Another was from Lindsay Brown, a Saint John nursing home worker with 16 years’ experience. She said with the changes, she was torn between putting money into her children’s education fund or supplementing her retirement savings.

“I am feeling a panicked need to increase my savings, but I will have less money to work with, and no spare room in my budget,” she wrote. “There is nothing I can cut in my budget given the high cost of necessities of daily living such as childcare and food. The only thing I can imagine cutting is the savings for my kids’ education.”

A $123-million problem and then some

Marks didn’t question the sincerity of the sworn statements, but argued they could still be wrong. The province’s three shared-risk plans have outperformed the old, traditional plans, paying out higher indexation benefits during the last few years of costly inflation, she said.

“The shared-risk plans have performed exceptionally well for more than a decade,” she said, beaming.

Moreover, the Moncton lawyer warned that an injunction would only delay a conversion, expected to take over a year, of plans that are already tens of millions in the hole and whose financial position is steadily deteriorating.

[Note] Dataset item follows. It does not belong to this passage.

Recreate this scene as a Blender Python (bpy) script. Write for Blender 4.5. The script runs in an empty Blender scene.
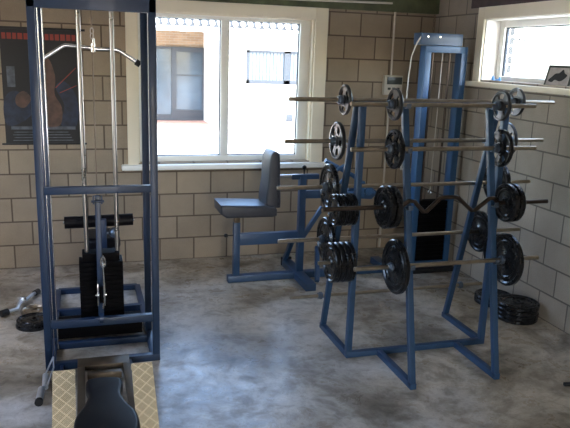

She said in the case of the pension for the nursing home workers, the provincial government isn’t even the plan sponsor – the nursing homes, represented by the New Brunswick Association of Nursing Homes, would be on the hook, along with the workers for any special payments due.

The pension deficit for those 8,815 members alone has reached $123 million, a financial situation that will only continue to worsen if an injunction is granted, Marks argued.

“You can’t have these nursing homes folding. They provide a critical service. And the employees can’t pay for half of the special payments due. It’s not a sustainable solution.”

Her team argued there were only two ways a pension plan could have legal force – by statute or by contract.

Reading from two New Brunswick laws – the Pension Benefits Act and the Nursing Homes Pension Plans Act – Marks said there was no written requirement for the provincial government to act as the guarantor of the pension, meaning it had no obligation to pay for any shortfalls. Instead, she said the homes and the workers are responsible for any special payments, an enormous amount that would cost each individual member almost $18,000.

When it came to the two locals, Marks argued their pension plans only had protection if the collective agreements were in effect. But they had expired.

The union lawyers jumped on this idea, arguing that it was well established in labour law that the provisions of collective agreements were still in force until a new collective agreement was signed.

“There’s a statutory freeze under the Labour Relations Act,” said Engelmann, a lawyer from Goldblatt Partners in Ottawa. “The freeze only ends when a new collective agreement is signed.”

The union team also pointed to an arbitrator’s decision from 2022 that the province should make $75 million in special payments into one of the defined-benefit plans over a 15-year period to shore it up.

“Any changes to this plan must be bargained,” Engelmann insisted.

He also said trying to wind back the plan once a conversion happens would be hugely difficult and costly.

“It’s very hard to put Humpty Dumpty back together,” the lawyer warned.

Justice Robichaud said he’d deliver his decision later this month.